Seah’s comments come as the lender awaits approval from the Indonesian central bank for its planned $7.2 billion acquisition of Bank Danamon after new rules to restrict bank ownership were announced by Bank Indonesia.

The deal, first announced in April, has been in limbo since Indonesia said it planned to restrict single ownership of domestic banks to 40 percent, although some exemptions will be allowed.

Tjandra Lienandjaja, an analyst at BNP Paribas Securities Indonesia in Jakarta, said the central bank’s recent ruling would provide leeway for DBS’s Bank Danamon acquisition.

“We believe the new regulation will pave the way for DBS to conclude its proposed acquisition of Bank Danamon and other planned acquisitions by foreign banks,” Tjandra said in a note sent to the Jakarta Globe last week. Tjandra said the ownership cap was aimed at strengthening the country’s banking system.

Under the new limitations, a financial company, bank or non-bank, can own up to a 40 percent stake in an Indonesian bank. The ruling also says that a non-financial company can own up to 30 percent of a bank and individual or family ownership is limited to 20 percent.

Currently, a single foreign or domestic investor can hold up to a 99 percent stake in Indonesian banks.

DBS’s net income rose 10 percent to S$810 million ($650 million) in the April-June period from a year earlier.

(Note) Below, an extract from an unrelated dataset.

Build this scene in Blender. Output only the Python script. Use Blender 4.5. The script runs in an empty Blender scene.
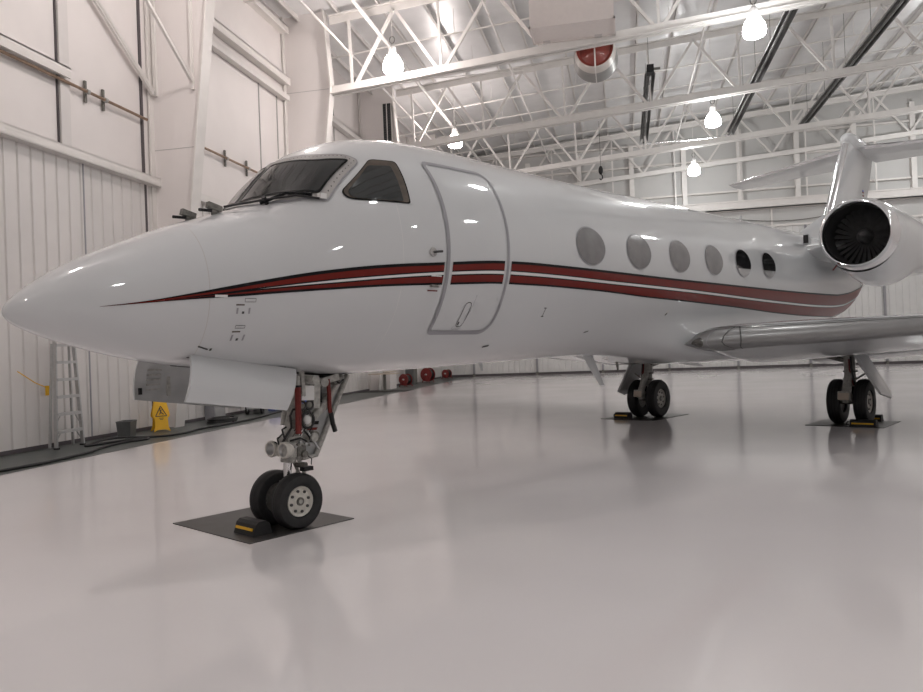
import bpy, bmesh, math, random
import numpy as np
from mathutils import Vector, Matrix
random.seed(7)
PI = math.pi
SC = bpy.context.scene
COL = SC.collection

# ------------------------------------------------------------------ materials
def mat(name, col, rough=.5, metal=0., coat=0., coat_rough=.05, var=.04, scale=6., bump=0., bscale=40., spec=.5, rvar=0.):
    m = bpy.data.materials.new(name); m.use_nodes = True
    nt = m.node_tree; N = nt.nodes; L = nt.links
    b = N['Principled BSDF']
    b.inputs['Roughness'].default_value = rough; b.inputs['Metallic'].default_value = metal
    b.inputs['Coat Weight'].default_value = coat; b.inputs['Coat Roughness'].default_value = coat_rough
    b.inputs['Specular IOR Level'].default_value = spec
    tc = N.new('ShaderNodeTexCoord')
    n = N.new('ShaderNodeTexNoise'); n.inputs['Scale'].default_value = scale; n.inputs['Detail'].default_value = 4
    L.new(tc.outputs['Object'], n.inputs['Vector'])
    r = N.new('ShaderNodeValToRGB')
    c0 = [max(0, c*(1-var)) for c in col]; c1 = [min(1, c*(1+var)) for c in col]
    r.color_ramp.elements[0].position = .3; r.color_ramp.elements[1].position = .7
    r.color_ramp.elements[0].color = (*c0, 1); r.color_ramp.elements[1].color = (*c1, 1)
    L.new(n.outputs['Fac'], r.inputs['Fac']); L.new(r.outputs['Color'], b.inputs['Base Color'])
    if rvar:
        mr = N.new('ShaderNodeMapRange'); mr.inputs['To Min'].default_value = rough-rvar; mr.inputs['To Max'].default_value = rough+rvar
        L.new(n.outputs['Fac'], mr.inputs['Value']); L.new(mr.outputs['Result'], b.inputs['Roughness'])
    if bump:
        n2 = N.new('ShaderNodeTexNoise'); n2.inputs['Scale'].default_value = bscale
        L.new(tc.outputs['Object'], n2.inputs['Vector'])
        bp = N.new('ShaderNodeBump'); bp.inputs['Strength'].default_value = bump; bp.inputs['Distance'].default_value = .01
        L.new(n2.outputs['Fac'], bp.inputs['Height']); L.new(bp.outputs['Normal'], b.inputs['Normal'])
    return m

def emit(name, col, strength):
    m = bpy.data.materials.new(name); m.use_nodes = True
    nt = m.node_tree; nt.nodes.clear()
    e = nt.nodes.new('ShaderNodeEmission'); o = nt.nodes.new('ShaderNodeOutputMaterial')
    e.inputs['Color'].default_value = (*col, 1); e.inputs['Strength'].default_value = strength
    nt.links.new(e.outputs[0], o.inputs['Surface'])
    return m

M = {}
M['paint']   = mat('white_aircraft_paint', (.585,.60,.612), .3, coat=1., coat_rough=.035, var=.012, scale=1.2, spec=.15)
M['red']     = mat('red_stripe_paint', (.15,.011,.007), .4, coat=.35, coat_rough=.05, var=.05, spec=.1)
M['black']   = mat('black_stripe_paint', (.004,.005,.006), .4, coat=.2, spec=.1, var=.05)
M['white']   = mat('white_stripe_paint', (.72,.72,.71), .25, coat=.8, var=.02)
M['seal']    = mat('grey_door_seal', (.30,.30,.32), .45, var=.04)
M['seam']    = mat('panel_seam', (.48,.47,.46), .45, var=.03)
M['mark']    = mat('dark_marking', (.05,.05,.05), .5)
M['glass']   = mat('cockpit_glass', (.012,.014,.014), .05, coat=.3, coat_rough=.01, var=.3, scale=2.5)
M['bezel']   = mat('brown_window_frame', (.075,.056,.042), .45, var=.25, scale=14)
M['frame']   = mat('bare_window_frame', (.40,.39,.38), .42, metal=.1, var=.08, scale=12)
M['shade']   = mat('cabin_window_shade', (.14,.14,.145), .2, coat=.8, coat_rough=.02, var=.16, scale=5)
M['shadelow']= mat('cabin_window_half_shade', (.34,.34,.34), .2, coat=1., var=.05)
M['dkwin']   = mat('dark_cabin_glass', (.018,.018,.019), .06, coat=1., coat_rough=.01, var=.1)
M['chrome']  = mat('polished_metal', (.78,.78,.79), .14, metal=1., var=.03)
M['alu']     = mat('brushed_aluminium', (.50,.50,.50), .4, metal=.6, var=.06, scale=20)
M['lead']    = mat('grey_leading_edge', (.25,.25,.25), .3, metal=.4, coat=.3, var=.05, scale=4)
M['gear']    = mat('gear_enamel', (.40,.395,.37), .4, coat=.2, var=.28, scale=25)
M['geardk']  = mat('grimy_gear_metal', (.17,.165,.15), .5, metal=.3, var=.35, scale=30)
M['inner']   = mat('gear_door_inside', (.42,.43,.43), .45, var=.08, scale=9)
M['rubber']  = mat('tyre_rubber', (.016,.016,.017), .62, var=.3, scale=18, bump=.15, bscale=60)
M['hub']     = mat('wheel_hub_paint', (.62,.60,.55), .4, var=.12, scale=22)
M['dark']    = mat('black_parts_and_bay_shade', (.008,.008,.009), .7)  # black parts, and the painted shade of the nose wheel bay
M['hose']    = mat('black_hose_rubber', (.012,.012,.013), .5, var=.2)
M['strap']   = mat('red_strap', (.16,.018,.014), .7, var=.2, scale=30)
M['blue']    = mat('blue_plastic', (.03,.08,.38), .4)
M['fan']     = mat('titanium_fan_blade', (.10,.10,.102), .45, metal=.2, var=.2, scale=10)
M['duct']    = mat('inlet_duct', (.03,.03,.03), .5, var=.2)
M['floor']   = mat('white_epoxy_floor', (.775,.75,.755), .105, coat=0., var=.03, scale=.4, rvar=.02, bump=.006, bscale=1.5, spec=.5)
M['strip']   = mat('dark_green_grey_walkway', (.062,.072,.068), .4, var=.12, scale=3, rvar=.05)
M['corr']    = mat('painted_corrugated_steel', (.70,.675,.66), .42, var=.03, scale=1.5)
M['corrfar'] = mat('painted_corrugated_far', (.70,.70,.69), .42, var=.03, scale=1.5)
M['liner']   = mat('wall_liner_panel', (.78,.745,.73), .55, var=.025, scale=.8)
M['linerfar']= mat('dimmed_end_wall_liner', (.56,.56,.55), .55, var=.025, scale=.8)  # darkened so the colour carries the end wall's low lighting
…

The result was ahead of an average forecast of S$795 million, according to six analysts surveyed by Reuters, but below the first quarter’s record S$933 million profit.

Singapore state investor Temasek Holdings owns about 29 percent of DBS, but its stake would rise to 40 percent if the DBS-Bank Danamon deal goes through, as Temasek holds a controlling stake in Bank Danamon.

Piyush Gupta, DBS chief executive, said that the bank’s loan pipeline was healthy and the lender was not seeing stress on its loan book, but he added that the bank faced “headwinds” due to an expected slowdown in trade financing.

DBS’s net interest income, or income from its core lending business, rose 10 percent to S$1.3 billion from a year earlier as loans expanded by 22 percent, although the bank’s net interest margin dropped 8 basis points from a year earlier.

DBS shares rose 0.4 percent to S$14.75 on Friday in Singapore.